+++ DATA FOR THIS EXERCISE

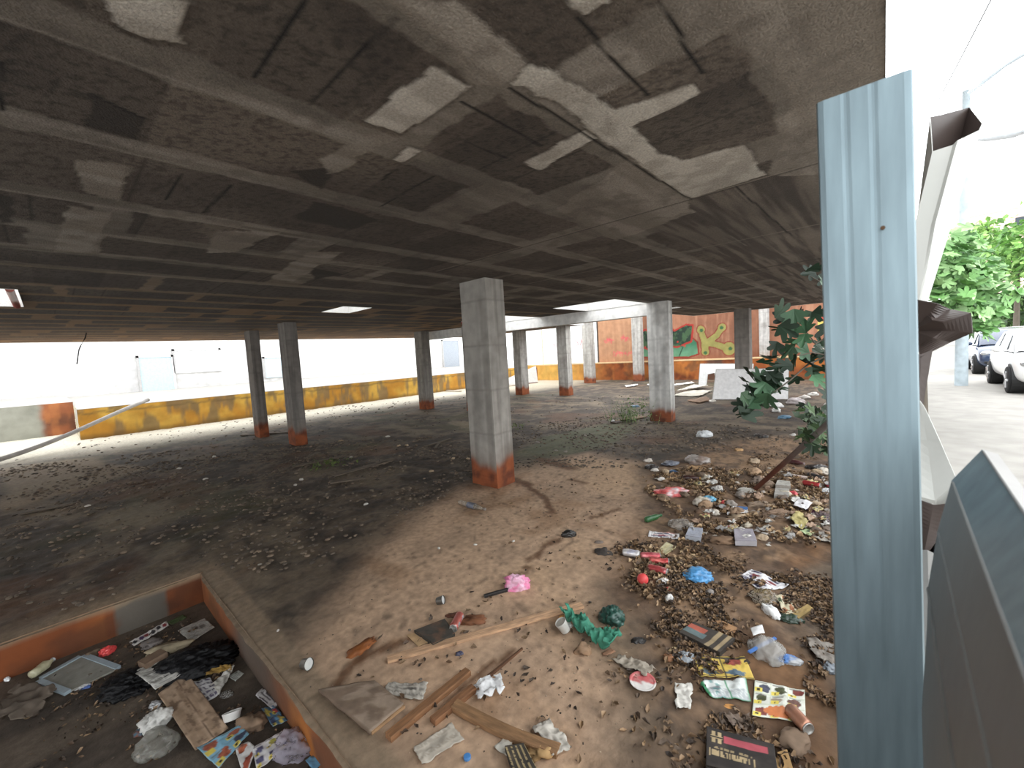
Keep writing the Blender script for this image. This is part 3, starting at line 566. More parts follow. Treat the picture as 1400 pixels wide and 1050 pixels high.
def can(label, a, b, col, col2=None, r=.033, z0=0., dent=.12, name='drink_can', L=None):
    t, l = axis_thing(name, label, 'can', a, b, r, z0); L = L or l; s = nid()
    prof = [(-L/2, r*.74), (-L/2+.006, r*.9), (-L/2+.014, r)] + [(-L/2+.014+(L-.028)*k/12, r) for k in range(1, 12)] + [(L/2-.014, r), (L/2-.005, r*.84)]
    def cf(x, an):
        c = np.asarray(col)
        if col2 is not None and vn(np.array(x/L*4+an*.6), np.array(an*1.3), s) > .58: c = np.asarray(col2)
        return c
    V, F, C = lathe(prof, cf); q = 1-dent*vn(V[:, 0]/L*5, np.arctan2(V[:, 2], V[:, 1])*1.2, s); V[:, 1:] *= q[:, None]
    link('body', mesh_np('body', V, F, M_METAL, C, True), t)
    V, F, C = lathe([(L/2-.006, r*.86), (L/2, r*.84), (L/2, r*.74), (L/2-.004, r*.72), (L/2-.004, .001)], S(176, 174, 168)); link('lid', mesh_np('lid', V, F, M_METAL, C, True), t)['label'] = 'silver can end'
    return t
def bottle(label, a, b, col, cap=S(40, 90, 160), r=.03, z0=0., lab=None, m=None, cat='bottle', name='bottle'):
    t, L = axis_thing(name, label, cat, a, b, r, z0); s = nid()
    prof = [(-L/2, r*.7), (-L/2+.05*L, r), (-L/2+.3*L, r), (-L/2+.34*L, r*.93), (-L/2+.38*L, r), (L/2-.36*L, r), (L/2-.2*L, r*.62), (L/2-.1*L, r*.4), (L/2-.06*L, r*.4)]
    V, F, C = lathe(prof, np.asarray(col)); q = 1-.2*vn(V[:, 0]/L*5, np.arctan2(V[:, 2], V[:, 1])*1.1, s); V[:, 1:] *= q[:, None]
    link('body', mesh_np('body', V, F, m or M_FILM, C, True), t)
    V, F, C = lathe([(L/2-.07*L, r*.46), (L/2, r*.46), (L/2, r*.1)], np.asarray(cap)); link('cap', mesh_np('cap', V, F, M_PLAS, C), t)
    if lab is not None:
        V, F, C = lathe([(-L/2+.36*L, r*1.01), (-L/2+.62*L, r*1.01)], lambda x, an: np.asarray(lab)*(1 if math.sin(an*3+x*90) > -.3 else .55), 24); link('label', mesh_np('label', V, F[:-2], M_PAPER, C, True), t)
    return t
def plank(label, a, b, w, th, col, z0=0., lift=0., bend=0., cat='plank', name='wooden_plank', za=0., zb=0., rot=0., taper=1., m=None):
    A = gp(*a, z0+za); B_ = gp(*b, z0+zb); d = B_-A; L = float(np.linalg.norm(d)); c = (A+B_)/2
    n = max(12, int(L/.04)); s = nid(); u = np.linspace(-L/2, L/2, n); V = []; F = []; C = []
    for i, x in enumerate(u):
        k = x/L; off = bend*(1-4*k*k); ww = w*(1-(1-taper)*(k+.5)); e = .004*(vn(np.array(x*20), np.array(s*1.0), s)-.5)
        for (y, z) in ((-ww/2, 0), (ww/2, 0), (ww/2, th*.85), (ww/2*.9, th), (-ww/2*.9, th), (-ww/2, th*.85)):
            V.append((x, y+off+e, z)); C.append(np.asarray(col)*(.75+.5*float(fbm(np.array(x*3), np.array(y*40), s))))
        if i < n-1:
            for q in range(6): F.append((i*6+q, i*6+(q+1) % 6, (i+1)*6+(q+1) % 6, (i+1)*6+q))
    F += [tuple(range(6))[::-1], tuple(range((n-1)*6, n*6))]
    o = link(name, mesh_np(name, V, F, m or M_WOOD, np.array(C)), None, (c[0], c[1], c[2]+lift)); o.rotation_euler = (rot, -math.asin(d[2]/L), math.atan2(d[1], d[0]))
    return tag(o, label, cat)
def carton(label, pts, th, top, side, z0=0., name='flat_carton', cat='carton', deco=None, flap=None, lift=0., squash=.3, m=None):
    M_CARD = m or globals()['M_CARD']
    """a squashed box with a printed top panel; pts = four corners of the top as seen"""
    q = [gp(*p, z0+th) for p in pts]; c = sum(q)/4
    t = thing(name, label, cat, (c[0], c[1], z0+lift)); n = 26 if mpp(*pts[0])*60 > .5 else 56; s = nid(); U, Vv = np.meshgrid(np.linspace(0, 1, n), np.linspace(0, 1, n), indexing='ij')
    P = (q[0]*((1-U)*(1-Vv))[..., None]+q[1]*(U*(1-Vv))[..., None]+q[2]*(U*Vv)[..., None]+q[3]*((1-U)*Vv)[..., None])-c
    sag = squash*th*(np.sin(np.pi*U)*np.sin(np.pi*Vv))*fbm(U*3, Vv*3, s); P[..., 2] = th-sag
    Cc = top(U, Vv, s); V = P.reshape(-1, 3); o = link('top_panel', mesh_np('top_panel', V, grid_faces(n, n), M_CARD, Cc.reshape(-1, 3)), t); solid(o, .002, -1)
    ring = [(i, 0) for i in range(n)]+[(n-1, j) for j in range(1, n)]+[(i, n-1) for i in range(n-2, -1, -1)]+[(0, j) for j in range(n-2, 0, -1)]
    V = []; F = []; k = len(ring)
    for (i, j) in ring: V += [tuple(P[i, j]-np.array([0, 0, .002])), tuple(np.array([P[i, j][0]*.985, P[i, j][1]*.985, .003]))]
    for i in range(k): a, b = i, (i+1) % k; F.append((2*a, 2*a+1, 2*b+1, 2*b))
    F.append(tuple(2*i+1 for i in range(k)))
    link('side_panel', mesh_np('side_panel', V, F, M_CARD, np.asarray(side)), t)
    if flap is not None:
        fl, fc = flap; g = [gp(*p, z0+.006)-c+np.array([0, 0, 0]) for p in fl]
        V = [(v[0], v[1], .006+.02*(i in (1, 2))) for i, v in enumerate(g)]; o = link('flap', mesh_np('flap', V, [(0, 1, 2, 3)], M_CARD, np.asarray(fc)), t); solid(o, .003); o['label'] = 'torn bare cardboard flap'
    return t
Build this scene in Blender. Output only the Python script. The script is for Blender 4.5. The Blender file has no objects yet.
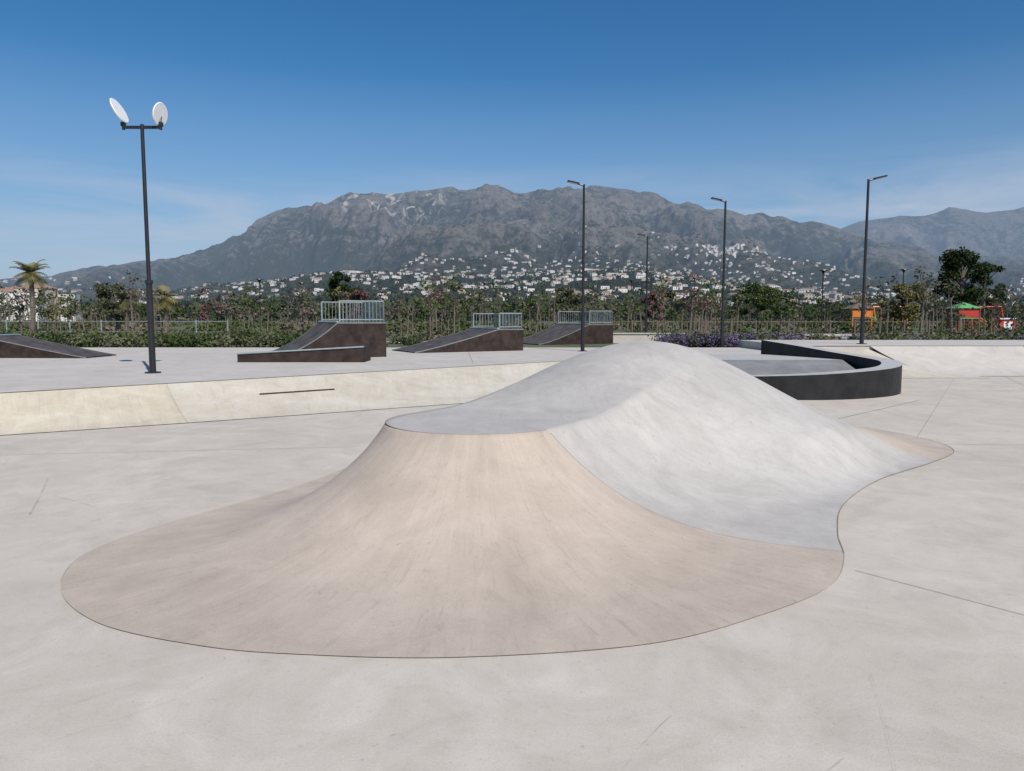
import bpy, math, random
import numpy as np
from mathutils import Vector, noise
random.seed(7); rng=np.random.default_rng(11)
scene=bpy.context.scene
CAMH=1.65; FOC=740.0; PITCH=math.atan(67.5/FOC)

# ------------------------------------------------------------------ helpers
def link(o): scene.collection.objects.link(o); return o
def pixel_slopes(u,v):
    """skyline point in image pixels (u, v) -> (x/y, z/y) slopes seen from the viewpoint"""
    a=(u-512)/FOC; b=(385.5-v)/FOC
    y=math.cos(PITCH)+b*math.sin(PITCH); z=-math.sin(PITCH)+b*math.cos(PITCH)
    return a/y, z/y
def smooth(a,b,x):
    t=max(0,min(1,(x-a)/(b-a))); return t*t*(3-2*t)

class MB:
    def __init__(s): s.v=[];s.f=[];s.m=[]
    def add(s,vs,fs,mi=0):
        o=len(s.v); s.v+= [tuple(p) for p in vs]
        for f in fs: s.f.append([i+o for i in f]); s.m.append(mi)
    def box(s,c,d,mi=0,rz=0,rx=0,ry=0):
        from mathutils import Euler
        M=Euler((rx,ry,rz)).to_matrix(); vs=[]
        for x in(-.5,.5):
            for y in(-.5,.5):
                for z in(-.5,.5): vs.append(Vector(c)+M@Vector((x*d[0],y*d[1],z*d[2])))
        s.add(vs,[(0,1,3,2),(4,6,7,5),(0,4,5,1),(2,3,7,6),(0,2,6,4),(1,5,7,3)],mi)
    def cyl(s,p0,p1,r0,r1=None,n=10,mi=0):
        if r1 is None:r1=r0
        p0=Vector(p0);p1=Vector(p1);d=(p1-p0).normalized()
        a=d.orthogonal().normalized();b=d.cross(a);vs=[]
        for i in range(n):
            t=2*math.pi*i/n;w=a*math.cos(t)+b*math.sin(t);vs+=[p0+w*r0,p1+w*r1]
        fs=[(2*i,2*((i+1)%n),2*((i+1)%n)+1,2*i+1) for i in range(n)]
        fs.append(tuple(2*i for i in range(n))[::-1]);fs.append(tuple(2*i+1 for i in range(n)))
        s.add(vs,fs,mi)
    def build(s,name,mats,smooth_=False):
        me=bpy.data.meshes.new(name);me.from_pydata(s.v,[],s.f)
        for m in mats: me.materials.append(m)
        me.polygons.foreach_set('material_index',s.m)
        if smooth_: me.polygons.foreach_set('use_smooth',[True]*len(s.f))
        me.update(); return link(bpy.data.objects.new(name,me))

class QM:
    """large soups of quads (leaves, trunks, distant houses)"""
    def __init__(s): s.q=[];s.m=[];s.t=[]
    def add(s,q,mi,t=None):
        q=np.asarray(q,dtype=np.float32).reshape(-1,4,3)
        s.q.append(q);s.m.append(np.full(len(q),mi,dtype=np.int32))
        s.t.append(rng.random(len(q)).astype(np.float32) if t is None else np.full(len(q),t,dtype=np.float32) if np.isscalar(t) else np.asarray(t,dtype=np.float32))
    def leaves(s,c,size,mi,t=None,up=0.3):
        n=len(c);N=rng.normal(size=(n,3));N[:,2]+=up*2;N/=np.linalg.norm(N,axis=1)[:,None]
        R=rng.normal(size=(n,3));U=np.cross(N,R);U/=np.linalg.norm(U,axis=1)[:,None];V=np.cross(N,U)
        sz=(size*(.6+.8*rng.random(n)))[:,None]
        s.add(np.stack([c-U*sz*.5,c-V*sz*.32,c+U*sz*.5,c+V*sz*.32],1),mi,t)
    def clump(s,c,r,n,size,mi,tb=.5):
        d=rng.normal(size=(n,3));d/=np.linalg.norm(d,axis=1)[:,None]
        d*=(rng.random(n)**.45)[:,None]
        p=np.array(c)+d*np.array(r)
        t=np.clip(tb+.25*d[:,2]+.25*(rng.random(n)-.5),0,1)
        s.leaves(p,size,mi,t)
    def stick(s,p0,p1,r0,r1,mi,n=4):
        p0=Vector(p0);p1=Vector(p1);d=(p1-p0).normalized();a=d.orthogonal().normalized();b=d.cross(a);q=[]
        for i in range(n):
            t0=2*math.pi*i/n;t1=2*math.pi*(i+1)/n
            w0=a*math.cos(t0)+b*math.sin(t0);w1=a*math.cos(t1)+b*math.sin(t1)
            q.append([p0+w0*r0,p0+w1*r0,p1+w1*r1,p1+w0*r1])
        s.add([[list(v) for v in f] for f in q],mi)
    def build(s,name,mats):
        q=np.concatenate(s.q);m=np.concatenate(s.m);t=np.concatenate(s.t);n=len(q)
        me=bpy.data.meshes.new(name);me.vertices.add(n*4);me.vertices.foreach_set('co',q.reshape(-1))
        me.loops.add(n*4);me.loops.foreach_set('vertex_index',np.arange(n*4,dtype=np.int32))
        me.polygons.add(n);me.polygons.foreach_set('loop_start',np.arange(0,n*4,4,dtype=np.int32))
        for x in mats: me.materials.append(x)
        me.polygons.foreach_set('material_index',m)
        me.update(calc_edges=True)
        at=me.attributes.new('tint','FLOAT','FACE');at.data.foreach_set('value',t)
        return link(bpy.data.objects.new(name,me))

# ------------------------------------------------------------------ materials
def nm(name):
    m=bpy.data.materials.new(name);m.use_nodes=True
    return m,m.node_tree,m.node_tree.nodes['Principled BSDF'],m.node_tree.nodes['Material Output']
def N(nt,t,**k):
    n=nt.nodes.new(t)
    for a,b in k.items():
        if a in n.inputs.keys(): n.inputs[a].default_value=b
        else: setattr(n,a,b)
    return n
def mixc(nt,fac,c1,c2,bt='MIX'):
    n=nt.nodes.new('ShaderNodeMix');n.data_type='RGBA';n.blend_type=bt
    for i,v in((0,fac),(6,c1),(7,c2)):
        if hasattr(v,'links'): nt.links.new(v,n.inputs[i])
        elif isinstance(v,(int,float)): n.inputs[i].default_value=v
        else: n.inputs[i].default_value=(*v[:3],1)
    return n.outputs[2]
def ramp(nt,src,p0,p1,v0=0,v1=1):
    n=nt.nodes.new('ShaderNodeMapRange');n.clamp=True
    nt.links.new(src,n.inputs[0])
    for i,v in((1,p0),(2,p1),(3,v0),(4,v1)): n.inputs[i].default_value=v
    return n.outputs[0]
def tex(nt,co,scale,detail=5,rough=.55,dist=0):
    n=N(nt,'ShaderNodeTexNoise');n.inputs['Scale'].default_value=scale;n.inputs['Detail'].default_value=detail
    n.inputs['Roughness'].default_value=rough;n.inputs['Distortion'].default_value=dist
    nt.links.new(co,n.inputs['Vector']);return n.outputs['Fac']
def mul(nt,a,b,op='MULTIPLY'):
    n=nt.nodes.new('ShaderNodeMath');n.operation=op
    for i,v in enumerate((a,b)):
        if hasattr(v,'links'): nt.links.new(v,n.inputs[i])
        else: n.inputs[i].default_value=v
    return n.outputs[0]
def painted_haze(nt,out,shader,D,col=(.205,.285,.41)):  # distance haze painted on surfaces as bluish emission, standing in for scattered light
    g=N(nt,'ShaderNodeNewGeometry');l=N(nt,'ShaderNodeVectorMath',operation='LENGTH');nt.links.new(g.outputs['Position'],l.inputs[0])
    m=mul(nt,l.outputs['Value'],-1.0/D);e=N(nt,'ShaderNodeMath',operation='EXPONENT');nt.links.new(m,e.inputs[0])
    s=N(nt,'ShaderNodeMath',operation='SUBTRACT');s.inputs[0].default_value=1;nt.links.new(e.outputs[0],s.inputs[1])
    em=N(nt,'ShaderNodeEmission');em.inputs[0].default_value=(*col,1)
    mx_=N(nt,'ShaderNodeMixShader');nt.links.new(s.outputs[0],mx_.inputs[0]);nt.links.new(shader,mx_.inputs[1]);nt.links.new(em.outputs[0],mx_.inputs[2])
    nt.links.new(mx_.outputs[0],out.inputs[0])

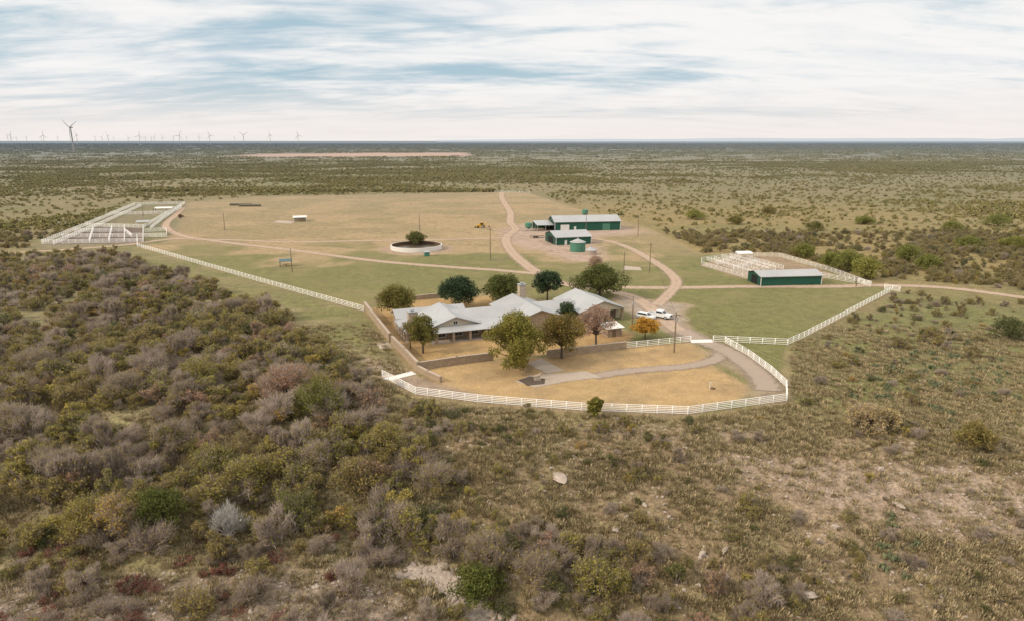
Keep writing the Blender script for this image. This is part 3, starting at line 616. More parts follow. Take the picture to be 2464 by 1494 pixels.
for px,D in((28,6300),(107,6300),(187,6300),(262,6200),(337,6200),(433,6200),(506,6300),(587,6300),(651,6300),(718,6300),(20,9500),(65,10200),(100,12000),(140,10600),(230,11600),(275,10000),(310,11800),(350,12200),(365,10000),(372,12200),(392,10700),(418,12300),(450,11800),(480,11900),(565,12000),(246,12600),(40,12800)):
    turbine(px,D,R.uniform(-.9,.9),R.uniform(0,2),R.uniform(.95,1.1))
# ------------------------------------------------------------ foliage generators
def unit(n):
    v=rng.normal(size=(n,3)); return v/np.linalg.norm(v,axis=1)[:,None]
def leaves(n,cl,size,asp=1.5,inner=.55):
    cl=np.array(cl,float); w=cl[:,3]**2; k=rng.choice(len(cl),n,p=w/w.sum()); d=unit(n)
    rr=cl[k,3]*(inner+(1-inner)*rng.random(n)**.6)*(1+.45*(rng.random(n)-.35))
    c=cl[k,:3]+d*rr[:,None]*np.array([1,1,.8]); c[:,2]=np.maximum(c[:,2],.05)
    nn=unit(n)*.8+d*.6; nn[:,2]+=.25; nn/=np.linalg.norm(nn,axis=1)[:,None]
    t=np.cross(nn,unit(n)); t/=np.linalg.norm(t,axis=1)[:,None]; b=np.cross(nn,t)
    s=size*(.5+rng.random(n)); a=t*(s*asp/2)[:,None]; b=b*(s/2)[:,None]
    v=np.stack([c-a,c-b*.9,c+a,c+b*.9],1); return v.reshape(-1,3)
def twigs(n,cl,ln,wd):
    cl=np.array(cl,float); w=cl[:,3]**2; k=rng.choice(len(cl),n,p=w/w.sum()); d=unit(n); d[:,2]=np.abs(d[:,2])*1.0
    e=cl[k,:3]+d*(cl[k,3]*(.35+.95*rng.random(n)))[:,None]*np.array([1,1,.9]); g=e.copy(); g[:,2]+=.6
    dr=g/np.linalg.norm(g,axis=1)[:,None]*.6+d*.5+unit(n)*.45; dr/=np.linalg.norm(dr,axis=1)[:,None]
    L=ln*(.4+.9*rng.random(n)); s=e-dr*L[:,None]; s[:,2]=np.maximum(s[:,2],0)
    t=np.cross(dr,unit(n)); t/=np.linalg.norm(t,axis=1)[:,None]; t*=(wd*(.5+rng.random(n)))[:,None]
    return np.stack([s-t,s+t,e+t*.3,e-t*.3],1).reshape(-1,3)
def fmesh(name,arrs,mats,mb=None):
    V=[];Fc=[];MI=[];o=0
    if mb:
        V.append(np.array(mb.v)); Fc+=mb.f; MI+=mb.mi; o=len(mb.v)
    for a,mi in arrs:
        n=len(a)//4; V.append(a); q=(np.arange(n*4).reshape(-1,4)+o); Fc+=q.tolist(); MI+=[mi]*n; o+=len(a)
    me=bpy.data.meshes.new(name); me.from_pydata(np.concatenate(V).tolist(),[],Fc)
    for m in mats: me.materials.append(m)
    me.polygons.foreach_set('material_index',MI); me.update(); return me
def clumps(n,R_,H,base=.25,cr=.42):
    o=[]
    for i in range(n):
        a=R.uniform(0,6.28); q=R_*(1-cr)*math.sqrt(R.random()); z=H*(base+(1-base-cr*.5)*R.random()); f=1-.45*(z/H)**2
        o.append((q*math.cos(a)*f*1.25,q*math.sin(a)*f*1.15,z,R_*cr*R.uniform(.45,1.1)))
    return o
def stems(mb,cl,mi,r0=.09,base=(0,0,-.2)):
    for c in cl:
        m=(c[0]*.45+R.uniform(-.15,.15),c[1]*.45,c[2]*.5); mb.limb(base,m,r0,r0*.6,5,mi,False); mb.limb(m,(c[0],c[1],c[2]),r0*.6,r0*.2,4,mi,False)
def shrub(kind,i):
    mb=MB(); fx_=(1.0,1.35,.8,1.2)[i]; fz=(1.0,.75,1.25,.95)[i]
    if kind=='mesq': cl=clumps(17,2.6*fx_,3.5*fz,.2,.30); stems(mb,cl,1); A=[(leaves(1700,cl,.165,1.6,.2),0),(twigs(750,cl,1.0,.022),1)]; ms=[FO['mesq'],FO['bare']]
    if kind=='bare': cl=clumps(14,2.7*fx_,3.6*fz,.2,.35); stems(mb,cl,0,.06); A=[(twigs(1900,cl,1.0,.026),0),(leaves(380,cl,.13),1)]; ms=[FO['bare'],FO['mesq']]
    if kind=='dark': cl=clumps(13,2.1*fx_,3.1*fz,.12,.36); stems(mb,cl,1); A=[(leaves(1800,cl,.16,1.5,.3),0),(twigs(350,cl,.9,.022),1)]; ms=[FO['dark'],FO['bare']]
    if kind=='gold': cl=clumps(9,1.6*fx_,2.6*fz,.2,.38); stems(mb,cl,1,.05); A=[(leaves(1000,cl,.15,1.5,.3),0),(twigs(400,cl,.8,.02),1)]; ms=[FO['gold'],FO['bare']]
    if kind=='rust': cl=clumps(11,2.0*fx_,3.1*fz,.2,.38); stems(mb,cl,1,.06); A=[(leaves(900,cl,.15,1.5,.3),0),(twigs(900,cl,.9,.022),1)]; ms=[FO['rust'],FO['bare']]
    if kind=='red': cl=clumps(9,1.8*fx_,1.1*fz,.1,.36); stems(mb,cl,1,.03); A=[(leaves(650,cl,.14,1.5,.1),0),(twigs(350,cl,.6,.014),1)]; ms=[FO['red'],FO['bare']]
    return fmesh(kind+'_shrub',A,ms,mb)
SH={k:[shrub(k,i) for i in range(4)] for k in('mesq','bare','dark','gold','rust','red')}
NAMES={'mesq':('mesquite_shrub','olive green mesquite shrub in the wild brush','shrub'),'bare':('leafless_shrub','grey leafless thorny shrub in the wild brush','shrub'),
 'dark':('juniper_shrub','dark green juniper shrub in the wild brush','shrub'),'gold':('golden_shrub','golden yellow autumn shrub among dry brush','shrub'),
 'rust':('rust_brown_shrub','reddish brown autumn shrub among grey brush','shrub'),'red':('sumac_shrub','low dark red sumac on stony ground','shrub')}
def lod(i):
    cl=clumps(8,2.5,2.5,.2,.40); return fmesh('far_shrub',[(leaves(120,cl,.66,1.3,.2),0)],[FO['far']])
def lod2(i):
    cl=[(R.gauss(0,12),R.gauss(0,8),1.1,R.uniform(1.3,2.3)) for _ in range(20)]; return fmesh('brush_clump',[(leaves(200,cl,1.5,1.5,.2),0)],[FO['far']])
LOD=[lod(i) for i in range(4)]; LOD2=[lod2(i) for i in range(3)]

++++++

WHAT YOU HAVE TO DO:
Establish how many lines of the material above hold the word "More". Nothing but the count should be returned.

RESPONSE TO THE TASK:
2